Even if markets remain reasonable and you have a 15-20 percent yield, I think you don’t have to run away. I think there is no reason why this trend will not continue. I think going ahead it will get accelerated. You will have phases where people may have concerns and corrections, squeeze in and squeeze out, but the biggest trend for Indian equities is domestic flows.

When you execute a trade, is it based on trends or do you blend it with fundamentals?

I am a trend follower but I also think that ultimately, everyone is looking for trends - a fundamental analyst or a technical analyst. Fundamental analyst is looking for trends in earnings. He is looking for a company that consistently delivers good returns, good numbers. And that is what a technical analyst is doing. Ultimately, we are all looking for a trend. We are all following a trend.

I use both mediums. When they go hand in hand, they are much more sustainable and bigger trends. If you have great numbers but your prices don’t reflect them, then it is useless. Sometimes there is a price trend, but your earnings don’t reflect that, those are temporary. But when you have a price and a fundamental trend, I think it tends to be longer and sustainable.

But what takes precedence?

I sometimes wear my technical hat, more so when I have to exit something. I am very price sensitive because very often when price damage happens, it precedes something that will follow later on in the fundamental area. Because markets have their own intelligence. There is a lot of inner wisdom as far as price and markets go. Whenever prices break below comfort levels or when the trends break on the price, I tend to not ignore it.

Is there something more to technical analysis that we don’t talk about?

Most people view technicals as just a Rs 2 stop loss and a Rs 5 target. All these indicators were never discovered in this computer era. They have been going on for a few hundred years when people did it on graph paper and by hand. So, I tend to be more classical in my way. That is why I tend to be long term in my approach and I view technical in a very classical way, in a long term way. I am a great lover of the Dow theory, that’s as simplistic as it gets. And it is that simple.

You call yourself a trader and you are running a PMS which is rare.

Traders and investors are very relative terms. When you look at price then you are a trader and when you look at fundamentals, you are an investor. Is that the right way? What is long term, short term?

Traders are chasing prices and investors are chasing value.

I chase earnings and I chase price. I don’t understand value.

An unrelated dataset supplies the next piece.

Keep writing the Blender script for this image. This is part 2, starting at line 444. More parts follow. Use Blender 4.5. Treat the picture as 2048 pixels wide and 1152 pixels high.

What’s the time horizon for your PMS? When somebody talks about trading for longer term then you can think of six months or maximum one year?

I would love to hold stock for five years. There is something called long-term trend following. There are long-term trends in stocks, industries and countries. It is your job to sit and identify these trends and have the patience to ride through them. That’s how big wealth is created and that’s what I am sitting out to do.

Give me three variables you use to execute any trade on the basis of technicals.

I use earnings, it’s not technical. I use price which is very important and third is volumes which is a very classical way. Volumes is something which is little studied or very few people use it. But I look for confirmation in volumes.

Is it safe to assume that for you positional trading works more than intraday?

I don’t know what intraday trading is. I must have done it at some stage in my life. I am at the other end of intraday. I look at months and years.

For long-term trades, how do you place your stocks? Did you place stop losses for long term trades?

I don’t call them stock losses. I call them as exits. You can’t have the 2-3 percent rule. It is just some mathematical number which may or may not work. For me, it is a change in price and trend. I use the Dow theory, lower tops and lower bottoms is for me a very big exit area. So, it is not about percentages.

It’s like when you are climbing steps, even if I blindfold you, if your next step is higher you know you are climbing. You are still blindfolded but the next step you take is lower and you came to know that you are going lower. So, that is the Dow theory. It is higher bottoms and higher tops, lower bottoms and lower tops. So, for me, when we are changing trends then it is lower bottom, lower tops. You can be blindfolded and the steps can tell you whether the trend is changing.

Do you believe in the theory of averaging?

I don’t believe in catching a falling knife because after that it is your toe it goes into. I pyramid in strength. I exit on weakness. So, averaging is not a mantra for me.

What has been your biggest lesson from the stock market and trading?

Cutting your losses. We try to be fancy and try to talk about these great stocks which are multibaggers. Your success rate in terms of getting the right rate is much lower than what people project. But the key thing is that when you lose you lose little and when you make you make a lot.

So, the objective is to lose little. Because sooner or later there is going to be a nice big wave and that’s going to take ships higher. So, the fact is, to be able to survive for that long you have to make sure your losses are small. A lot of people get into this idea that they will be 100 percent right and all trends will be right, but it never happens. It is good luck or an absolute lie.

So, any advice you would like to give to a new trader?

Be disciplined about cutting your losses because you need to survive to trade another day. This market will give you opportunities. The problem is that most people are unable to cut their losses because their ego gets in the way and that’s where they get eliminated. That’s when the big trade or wave comes, and they are not there to surf it. You have to wait for a big wave. You can’t surf every wave. So, wait for the big thing and till then you may have to pass the smaller stuff. The market will give you a chance for sure.

Who does Atul Suri idolise?

There are three people whom I admire. Warren Buffet is a great guy and there is so much to learn about life from him So, maybe my style is different, but I learn so much from him as an individual. The second is a little known person, Ed Seykota. He is the father or master of trend following. And thirdly, my mentor Rakesh Jhunjhunwala. He is a great person and I am so fortunate that I have been associated with him and learned from him and have his good wishes. I have seen the power of compounding work no better than in his case and that is the biggest lesson in my life, thanks to him.

You are staying close to fundamentals too.

Of course, I combine the two. At the end of the day, it doesn’t matter whether you use fundamentals or technical. The biggest trick is to have methodology that suits your personality because what suits your personality is something which will sustain.

What do you do with your profits?

I reinvest them. That is the power of compounding.